Few data types in hardware (no byte string or BCD, for example)
This is normally not broken in the instruction set in risc chips but you do see accelerators on risc chips doing this kind of stuff.

Risc-v is still a reduced instruction set. Most historic risc chips have had complex maths processors.

Weasel basically you have a lot of incorrect presumes about risc.

Lot of the compares between CISC and RISC has been Variable CISC vs Fixed RISC. Variable CISC vs Variable RISC is totally different problem. Risc-v instruction set is a Variable Risc. Risc out of order processor are all Variable processing time.

Risc-v is Variable Risc in encoding. Risc-v also Fixed and Variable processing time depending on what Risc-v cpu you have. Risc-v rocket and boom are not the first variable processing time RISC.

The vector system Risc-v has comes from cray systems for Risc cores. The vector in Risc-v is not CISC way of doing it. Vector Its programmable logic and risc based. Operations in Risc-v vector work out size of operation based on the register they are work on. Yes this is having the feature of risc of being able to use all registers in a area as source and destination vector adds extra wrinkle of those source and destinations being able to be different sizes without putting that in the instruction.

Read down notice you are using normal risc-v add and sub and other operations on your vector allocated.

This is not like SSE, AVX, AVX-512 ... in lot of CISC designs where you added a new special processor you have now duplicated stacks of instructions.
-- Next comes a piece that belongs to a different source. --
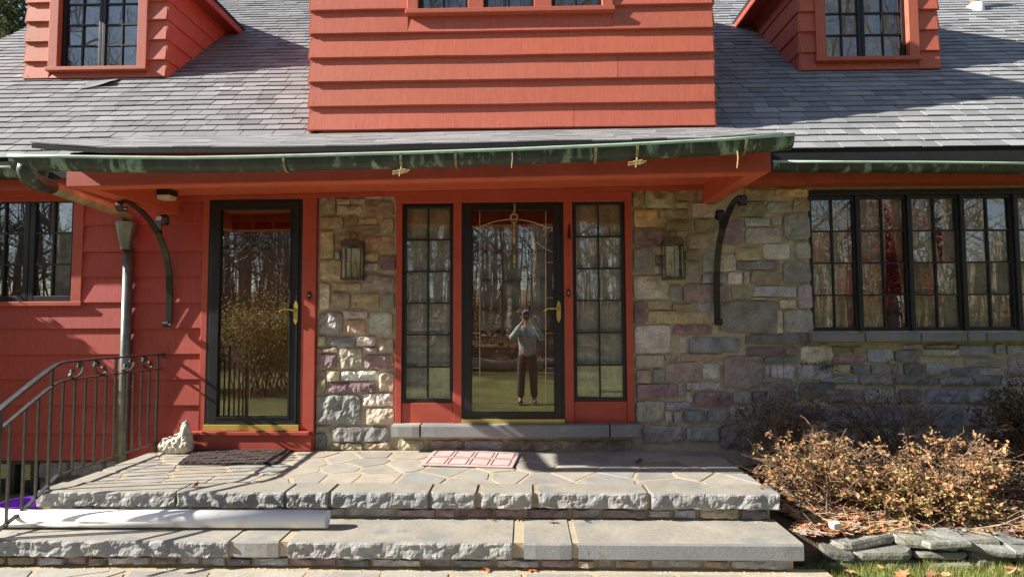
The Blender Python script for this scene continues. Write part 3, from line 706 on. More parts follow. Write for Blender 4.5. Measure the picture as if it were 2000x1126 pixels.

Rule of risc you don't without reason duplication instruction set function.

Vector is just a method to allow really effective in order massive Parnell or help in out of order allocation.

Risc-v is basically keep your instruction simple. Do complexity in out of order or careful in order instruction execution. It makes sense of a inorder cpu with instructions one after each other that don't conflict and will not need to be rolled back to be all executed in 1 cycle. One of the things risc-v rocket experiments are find in a lot of old risc designed did not look forwards down instructions enough. So were not executing as much as they could in 1 clock cycle.